In general, as “Why Waco?” points out, the press and the public are quick to demonize groups that look like cults. Tales of strange sexual arrangements and physical punishment can make more exciting copy than complex considerations of the life-choices made by sincere, serious seekers of truth. Cults make us uncomfortable, Tabor and Gallagher write, because “they strive to provoke us to an unsparing examination of self and society.” It is easier, and less threatening, to condemn the cult.

In the end, the authors argue that tolerance and caution might have prevented the Waco tragedy. Koresh and his followers could have been held accountable to the law--whether it concerned guns or children--without the loss of so many lives. But such an outcome would have required that the Davidians be understood on their own terms.

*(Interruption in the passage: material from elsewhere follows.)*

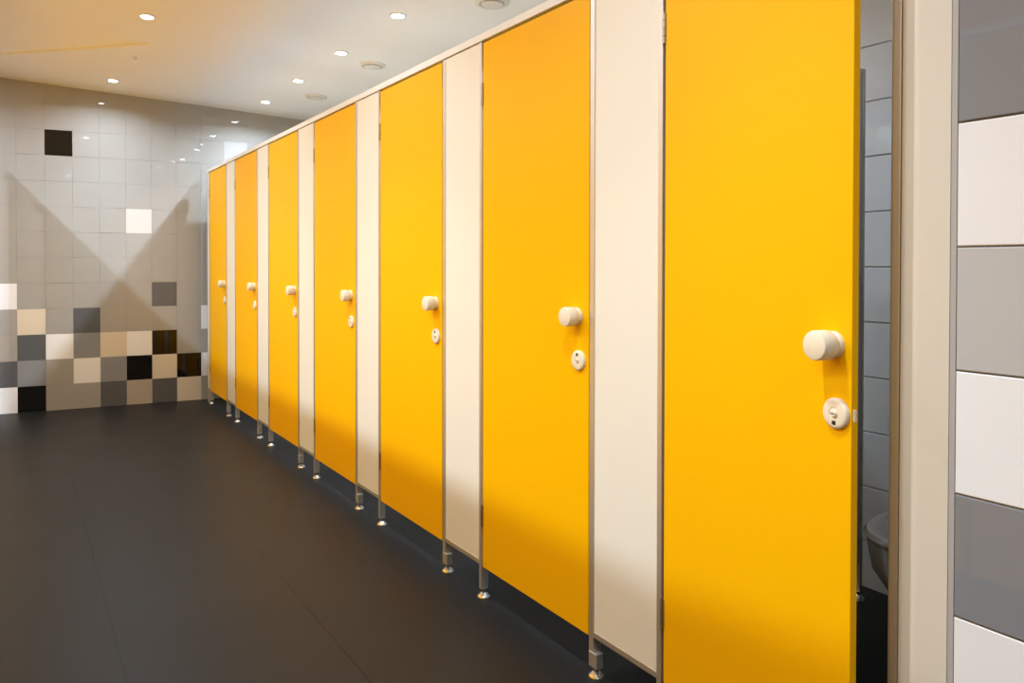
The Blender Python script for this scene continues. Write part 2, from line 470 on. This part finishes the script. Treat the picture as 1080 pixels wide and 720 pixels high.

It is unlikely that even the most dedicated C-Span watcher will fully understand Waco after the Congressional hearings are over. But these two books do offer an alternative way toward understanding. Together they provide the most complete picture yet of David Koresh, his followers and the events leading up to their death. They also illuminate the fatal role that intolerance and ignorance about religion--in the media, in law enforcement and among the public--played in this disaster.